Gleason v. Temple Hill Associates

| N.Y. App. Div. | Mar 26, 1990

In an action to recover on a fire insurance policy, the defendants Temple Hill Associates and Thomas Palumbo appeal from an order of the Supreme Court, Orange County (Hickman, J.), dated November 30, 1988, which, upon reargument of a motion by Temple Hill Associates and Thomas Palumbo for summary judgment which was granted in a prior order of the same court dated September 27, 1988, modified the order dated September 27, 1988 to the extent of reinstating the complaint as against these defendants only.

Ordered that the order is modified by deleting the provision *683thereof which adhered to the original determination dismissing the complaint as against Norfolk and Dedham Mutual Fire Insurance Company and substituting therefor a provision reinstating the complaint as against Norfolk and Dedham Mutual Fire Insurance Company; as so modified, the order is affirmed, with costs to the appellants payable by Norfolk and Dedham Mutual Fire Insurance Company; and it is further,

Ordered that the order dated September 27,1988 is modified accordingly.
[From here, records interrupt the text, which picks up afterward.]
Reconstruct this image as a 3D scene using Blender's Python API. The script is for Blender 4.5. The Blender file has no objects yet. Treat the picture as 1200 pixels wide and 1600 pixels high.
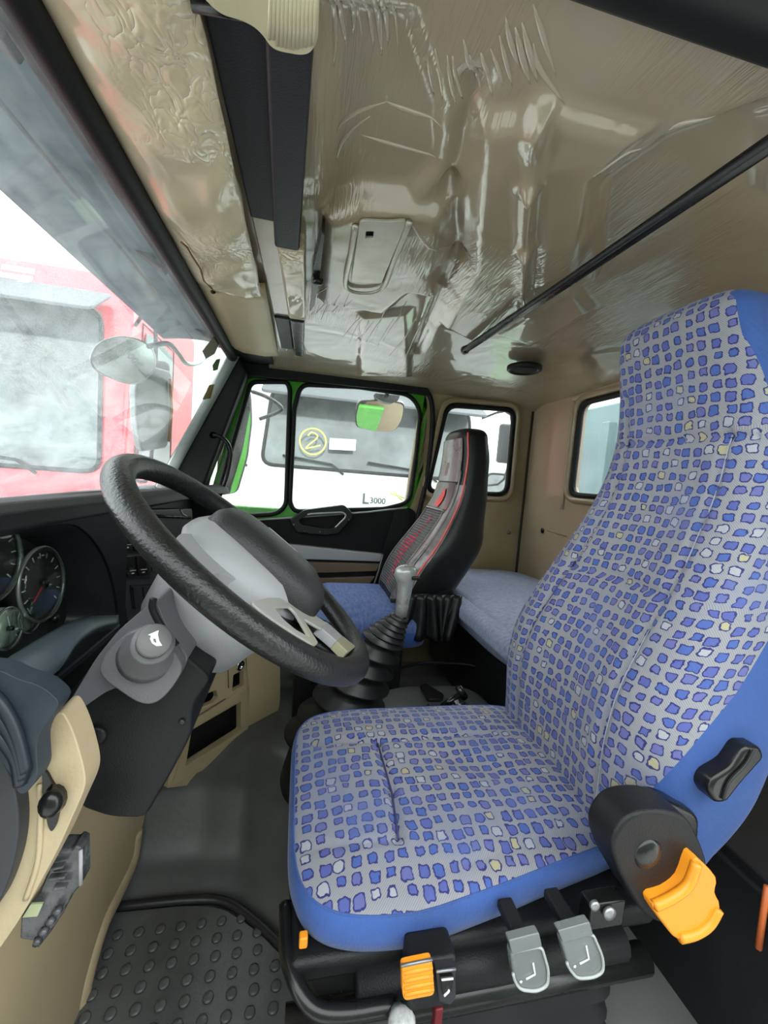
import bpy, bmesh, math, random
import numpy as np
from mathutils import Vector, Matrix
random.seed(4)
C = bpy.context.scene.collection
scene = bpy.context.scene

# ------------------------------------------------------------------ camera
FPX = 640.0
VP = (470.0, 738.0)
ROLL = math.radians(4.5)
CAM = np.array([0.0, 0.0, 1.05])
_dx = np.array([(VP[0]-600)/FPX, -(VP[1]-800)/FPX, -1.0])
_k = _dx[0]*math.sin(ROLL) + _dx[1]*math.cos(ROLL)
_up = np.array([math.sin(ROLL), math.cos(ROLL), _k])
_dx /= np.linalg.norm(_dx); _up /= np.linalg.norm(_up)
_dy = np.cross(_up, _dx)
MC = np.array([_dx, _dy, _up])          # camera axes -> world
cam_data = bpy.data.cameras.new('camera')
cam = bpy.data.objects.new('camera', cam_data)
C.objects.link(cam)
cam.matrix_world = Matrix([[*MC[0], CAM[0]], [*MC[1], CAM[1]], [*MC[2], CAM[2]], [0, 0, 0, 1]])
cam_data.sensor_fit = 'HORIZONTAL'
cam_data.sensor_width = 36.0
cam_data.lens = 36.0*FPX/1200.0
cam_data.clip_start = 0.02
cam_data.clip_end = 300
scene.camera = cam

# ------------------------------------------------------------------ world, sun, exposure
scene.view_settings.view_transform = 'Standard'
scene.view_settings.look = 'None'
scene.view_settings.gamma = 1.0
scene.view_settings.use_curve_mapping = False
scene.view_settings.exposure = 2.1
world = bpy.data.worlds.new('overcast_sky')
scene.world = world
world.use_nodes = True
wn = world.node_tree
wn.nodes.clear()
w_out = wn.nodes.new('ShaderNodeOutputWorld')
w_bg = wn.nodes.new('ShaderNodeBackground')
w_bg.inputs['Color'].default_value = (0.93, 0.98, 1.0, 1)
w_bg.inputs['Strength'].default_value = 1.25
wn.links.new(w_bg.outputs[0], w_out.inputs['Surface'])
sd = bpy.data.lights.new('sun', 'SUN')
sd.energy = 0.5
sd.angle = math.radians(40)
sun = bpy.data.objects.new('sun', sd)
C.objects.link(sun)
sun.rotation_euler = (math.radians(35), math.radians(25), 0)

# ------------------------------------------------------------------ helpers
def ray(px, py):
    return MC @ np.array([(px-600)/FPX, -(py-800)/FPX, -1.0])
def PX(px, py, c):
    d = ray(px, py); return tuple(CAM + d*((c-CAM[0])/d[0]))
def PY(px, py, c):
    d = ray(px, py); return tuple(CAM + d*((c-CAM[1])/d[1]))
def PZ(px, py, c):
    d = ray(px, py); return tuple(CAM + d*((c-CAM[2])/d[2]))

def mat(name, col, rough=0.5, metal=0.0, coat=0.0, bump=0.0, bscale=60, var=0.0, vscale=6,
        col2=None, stretch=(1, 1, 1), spec=0.5, emit=0, dust=0.0, coat_rough=0.1, sheen=0.0):
    m = bpy.data.materials.new(name); m.use_nodes = True
    nt = m.node_tree; b = nt.nodes['Principled BSDF']
    b.inputs['Base Color'].default_value = (*col, 1)
    b.inputs['Roughness'].default_value = rough
    b.inputs['Metallic'].default_value = metal
    b.inputs['Coat Weight'].default_value = coat
    b.inputs['Coat Roughness'].default_value = coat_rough
    b.inputs['Specular IOR Level'].default_value = spec
    b.inputs['Sheen Weight'].default_value = sheen
    tc = nt.nodes.new('ShaderNodeTexCoord')
    mp = nt.nodes.new('ShaderNodeMapping')
    mp.inputs['Scale'].default_value = stretch
    nt.links.new(tc.outputs['Object'], mp.inputs[0])
    if bump > 0:
        n = nt.nodes.new('ShaderNodeTexNoise'); n.inputs['Scale'].default_value = bscale
        n.inputs['Detail'].default_value = 4
        nt.links.new(mp.outputs[0], n.inputs['Vector'])
        bp = nt.nodes.new('ShaderNodeBump'); bp.inputs['Strength'].default_value = bump
        bp.inputs['Distance'].default_value = 0.003
        nt.links.new(n.outputs['Fac'], bp.inputs['Height'])
        nt.links.new(bp.outputs[0], b.inputs['Normal'])
    if var > 0 or col2:
        n = nt.nodes.new('ShaderNodeTexNoise'); n.inputs['Scale'].default_value = vscale
        n.inputs['Detail'].default_value = 5; n.inputs['Roughness'].default_value = 0.6
        nt.links.new(mp.outputs[0], n.inputs['Vector'])
        r = nt.nodes.new('ShaderNodeValToRGB')
        r.color_ramp.elements[0].position = 0.35; r.color_ramp.elements[1].position = 0.65
        c2 = col2 if col2 else tuple(min(1, c*(1+var)) for c in col)
        c1 = col if col2 else tuple(c*(1-var) for c in col)
        r.color_ramp.elements[0].color = (*c1, 1); r.color_ramp.elements[1].color = (*c2, 1)
        nt.links.new(n.outputs['Fac'], r.inputs[0])
        nt.links.new(r.outputs[0], b.inputs['Base Color'])
        mr = nt.nodes.new('ShaderNodeMapRange')
        mr.inputs['To Min'].default_value = max(0.02, rough-0.08); mr.inputs['To Max'].default_value = min(1, rough+0.1)
        nt.links.new(n.outputs['Fac'], mr.inputs['Value'])
        nt.links.new(mr.outputs[0], b.inputs['Roughness'])
    return m

def link_mesh(name, me, m, parent=None):
    o = bpy.data.objects.new(name, me); C.objects.link(o)
    if m is not None:
        for k in (m if isinstance(m, (list, tuple)) else [m]): me.materials.append(k)
    if parent is not None:
        o.parent = parent
        root = parent
        off = Vector((0, 0, 0))
        while root is not None:
            off += root.location; root = root.parent
        me.transform(Matrix.Translation(-off))
    return o

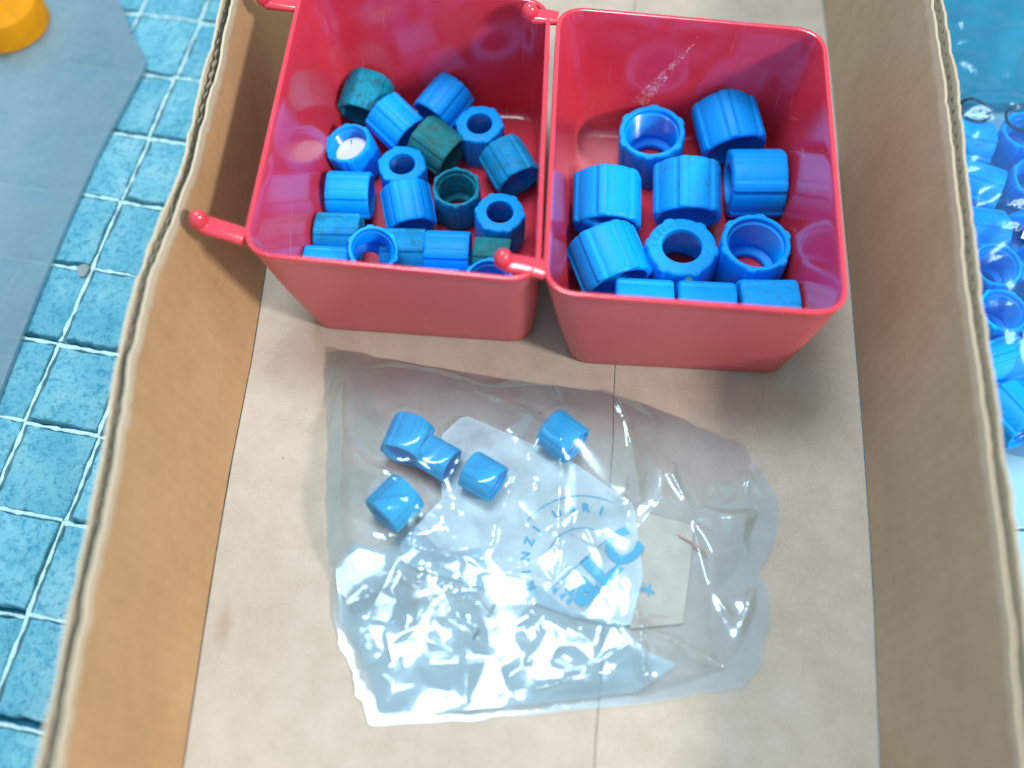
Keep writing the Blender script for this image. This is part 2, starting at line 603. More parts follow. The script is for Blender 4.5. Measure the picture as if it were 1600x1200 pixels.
LWT = [(-0.1399, 0.4584), (-0.1445, 0.4003), (-0.1498, 0.3435), (-0.1570, 0.31), (-0.1625, 0.2819), (-0.1656, 0.242), (-0.1655, 0.1931), (-0.1678, 0.1515), (-0.1696, 0.1108), (-0.1712, 0.0712)]
LWO = [(x - 0.0064, y) for x, y in LWT]
LWB = [(-0.1260, 0.55), (-0.1371, 0.3466), (-0.1400, 0.2972), (-0.1462, 0.23), (-0.1503, 0.1662), (-0.154, 0.0918)]
RWT = [(0.2252, 0.4405), (0.2196, 0.3833), (0.2121, 0.3275), (0.2039, 0.2665), (0.1983, 0.2148), (0.1933, 0.168), (0.1889, 0.1305), (0.1819, 0.0819)]
RWO = [(x + 0.0066, y) for x, y in RWT]
RWB = [(0.2094, 0.5493), (0.2037, 0.4782), (0.1893, 0.3287), (0.1795, 0.2354), (0.1701, 0.1577), (0.1581, 0.0758)]
Y0, Y1, HW = -0.03, 0.66, 0.1


def wob(y, seed, amp):
    r_ = np.random.default_rng(seed)
    s = 0
    for k, fr in enumerate((9, 21, 47, 110, 230)):
        s += math.sin(y * fr * 6.28 / 1.0 + r_.uniform(0, 6.28)) / (1 + 0.8 * k)
    return amp * s / 2


def tears(y, seed):
    """ragged notches in a cut edge"""
    r_ = np.random.default_rng(seed)
    s = 0
    for k in range(26):
        c, wd, a = r_.uniform(0, 0.6), r_.uniform(0.003, 0.012), r_.uniform(0.2, 1.0)
        s = max(s, a * max(0, 1 - abs(y - c) / wd))
    return s


def liner(name, top, bot, sgn, th, seed, mat, parent, thick=0.0013, dz=0.0):
    """one paper sheet of the wall, curved and with a torn upper edge; sgn gives the outward side"""
    ny, nz = 260, 14
    v, f, ed = [], [], []
    for side in (0, 1):
        for a in range(ny + 1):
            y = Y0 + (Y1 - Y0) * a / ny
            xt, xb = interp(top, y) + sgn * th, interp(bot, y) + sgn * th
            h = HW + wob(y, seed, 0.0011) - 0.0022 * tears(y, seed + 3) + dz
            for b in range(nz + 1):
                t = b / nz
                t = 1 - (1 - t) ** 1.6
                bow = 0.0016 * math.sin(math.pi * t) * math.sin(y * 8 + seed)
                flare = 0.0004 * max(0, t - .9) * 10 * wob(y * 1.3, seed + 9, 1.0)
                x = xb + (xt - xb) * t + bow + flare + sgn * thick * side
                v.append((x - TL.x, y - TL.y, t * h - TL.z))
                ed.append((1 - t) * h)
    S = (ny + 1) * (nz + 1)
    W_ = nz + 1
    for side in (0, 1):
        for a in range(ny):
            for b in range(nz):
                q = side * S + a * W_ + b
                f.append((q, q + 1, q + W_ + 1, q + W_))
    for a in range(ny):
        q = a * W_ + nz
        f.append((q, q + S, q + S + W_, q + W_))
        q = a * W_
        f.append((q, q + S, q + S + W_, q + W_))
    for a in (0, ny):
        for b in range(nz):
            q = a * W_ + b
            f.append((q, q + 1, q + S + 1, q + S))
    me = mesh(name, v, f, True, 50)
    fix_normals(me)
    at = me.attributes.new('edge', 'FLOAT', 'POINT')
    at.data.foreach_set('value', ed)
    return obj(name, me, mat, parent)


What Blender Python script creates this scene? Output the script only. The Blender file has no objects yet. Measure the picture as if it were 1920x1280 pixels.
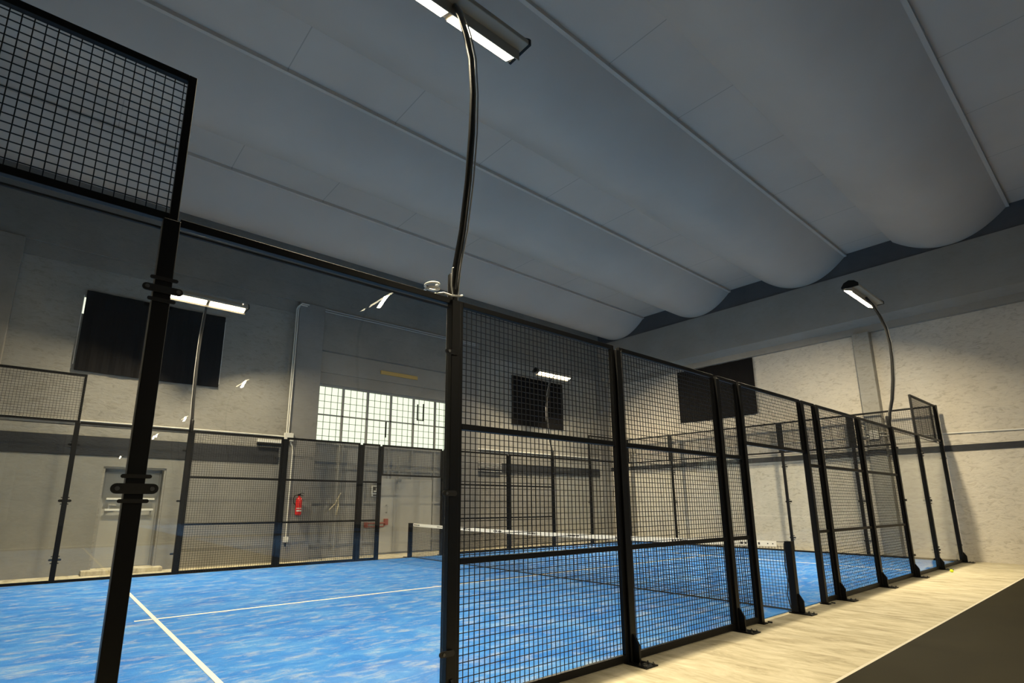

The defendants Temple Hill Associates (hereinafter Temple Hill) and Thomas Palumbo, as agents for the defendant Norfolk and Dedham Mutual Fire Insurance Company (hereinafter Norfolk), issued a binder for a homeowner’s policy to the plaintiff, contrary to Norfolk’s instructions. While the binder purported to provide coverage for one family with two boarders, Norfolk’s guidelines, issued to Temple Hill and Palumbo, did not cover boarders at all. It is clear from the record that Palumbo, who was the vice-president of Temple Hill, was fully aware of these guidelines as well as the fact that the plaintiff rented to boarders. Yet he instructed the plaintiff that, so long as the plaintiff’s boarders were evicted before the date Norfolk carried out an inspection, the policy would provide coverage. Thereupon the plaintiff sent eviction notices to his boarders. However at a time when the boarders remained on the premises and prior to Norfolk’s inspection and issuance of a policy, a fire occurred. Norfolk disclaimed coverage.

By order dated September 17, 1988, the Supreme Court dismissed the complaint as against all three defendants. However, on the plaintiff’s motion to reargue, the court, by order dated November 30, 1988, reinstated the complaint as against the defendants Temple Hill and Palumbo only.

On appeal, Temple Hill and Palumbo contend that Norfolk, as their principal, must remain in the action under settled principles of principal/agency law.

We agree and find that the Supreme Court erred in reinstating the action with respect to Temple Hill and Palumbo while refusing to reinstate the complaint against Norfolk.

It is fundamental to the principal/agent relationship that an insurance company is liable to a third person for the wrongful or negligent acts and misrepresentations of its agent when made within the general or apparent scope of the agent’s authority, although the acts or statements exceeded the agent’s actual authority or disobeyed the principal’s general or express instructions to the agent (see, 68 NY Jur 2d, *684Insurance, § 483; Neil Plumbing & Heating Constr. Corp. v Providence Washington Ins. Co., 125 AD2d 295, 297). Only when the agent is acting for his own purposes is the general rule of vicarious liability inapplicable (see, 68 NY Jur 2d, Insurance, § 483). On the other hand, the agent remains liable to the principal for the agent’s negligence; indemnification also is a fundamental element of the principal-agent relationship (Neil Plumbing & Heating Constr. Corp. v Providence Washington Ins. Co., supra, at 298).

Applying these principles to the case at bar, it is clear Norfolk would be liable in the event that unauthorized acts of its agents Temple Hill and Palumbo, acting within the scope of their apparent, but not actual, authority, misled the plaintiff. In that event, Temple Hill and Palumbo would remain liable to Norfolk for any loss resulting from their negligence as Norfolk’s agents (Neil Plumbing & Heating Constr. Corp. v Providence Washington Ins. Co., supra, at 298). Accordingly, all three defendants are necessary parties to the action. Thompson, J. P., Rubin, Rosenblatt and Miller, JJ., concur.